Lillian G Lippold: The Text

My reading and research has revealed some pretty compelling points of similarity between the two fields I’m trying to merge in my project (Trans Studies and American SciFi writing). Most recently, I’ve been reading and rereading Sandy Stone’s famous essay, “The Empire Strikes Back: A Posttranssexual Manifesto” and its surrounding literature by Donna Haraway alongside Deleuzian work on becoming and Moten and Harney’s great short essay “The University and the Undercommons: Seven Theses.” All these pieces together have led my research to cluster around this idea of the text, specifically the alien itself as a text, a book, an object/subject that behaves as texts do.

Sandy Stone impressively argues that transsexuals as a community and the transexual experience as an ontology can be thought of as a genre, rather than a class. She writes that one must think about transsexuals as “a set of embodied texts whose potential for productive disruption of structured sexualities and spectra of desire has yet to be explored” (Stone 14). Now, this moves away from an identity-politic-centered understanding of transness and its accompanying erotics and relationality. Rather than, for example, ignoring the feminine stereotypes bound up in the way a transwoman imagines she can “pass” is an insufficient understanding of transsexual experience. The transsexual is messy, a product of “mixture” as Stone writes (Stone 14). Dissonance and the problem of cultural intelligibility are core components for the constitution of a transsexual subject. This relates to Haraway in many ways — Stone actually names her as the single most important influence on this essay — draws upon the Deleuzian infinite and escape and the Moten-esque understanding of non-being and non-place. Again, I think of the work I undertook on the void and Blanchot last semester and am grateful for that thought.

On the SciFi side of things, I read a great book while on vacation last week called Semiosis by Sue Burke. Burke’s “alien” species is a large cluster of rainbow bamboo plants on a faraway post-Earth planet named Pax, and as the book progresses, the reader is actually given a couple of sections in the plant’s “voice.” Burke clearly asks many valuable questions concerning sentience, responsibility, and communication through/with/across the unknown in the text. I aim to integrate this into my final piece, but I do recommend this book to anyone looking for an engaging, emotionally complicated read.

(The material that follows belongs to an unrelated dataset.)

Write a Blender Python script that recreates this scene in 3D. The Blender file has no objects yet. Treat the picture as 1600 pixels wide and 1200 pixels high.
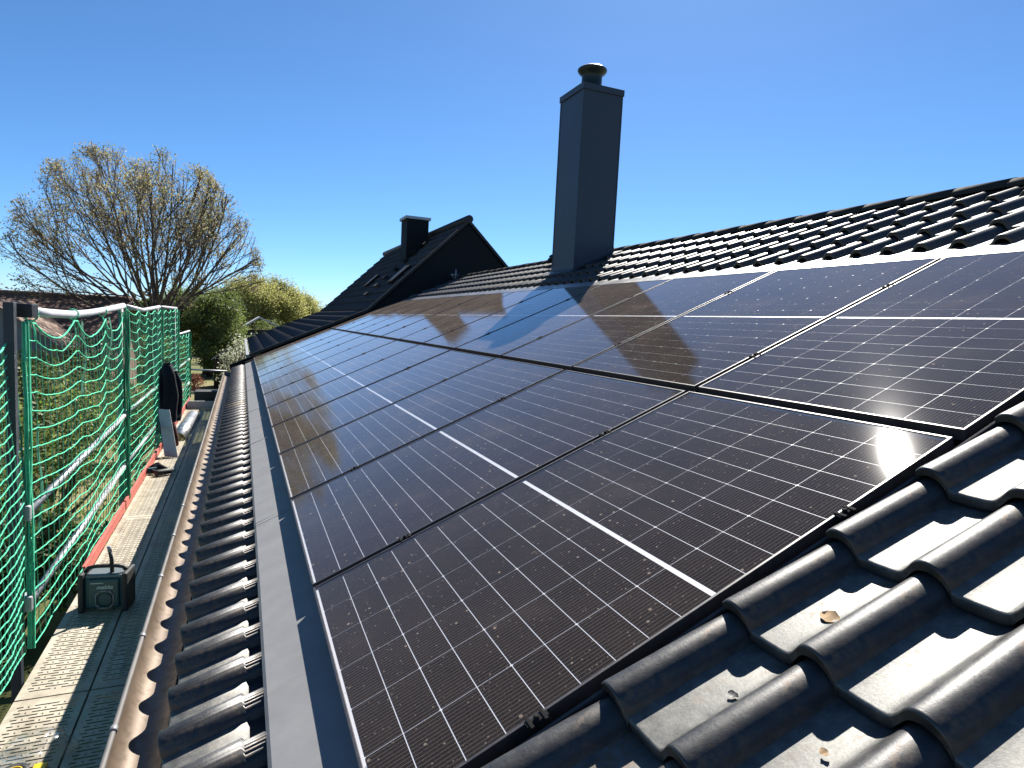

Saw this street art the other day and had to snap a picture of it. My research into transsexual community continually makes demands on me, but most of all, it reminds me constantly of the importance of connection. We are implicated in each other! We are so implicated.
Made a day trip down to Monterey to visit my friend and former Gallatin student, Jordi. When the BeReal notification for the day arrived and thus when this picture was taken, we were standing at the wharf talking about our love for people like Timothy Morton and Sandy Stone, thinkers viewed as minoritarian from the standpoint of more “mainstream” capital-P Philosophy. It was wonderful to get to speak to my good friend about this and really renewed my energy after being a bit exhausted by the work ahead.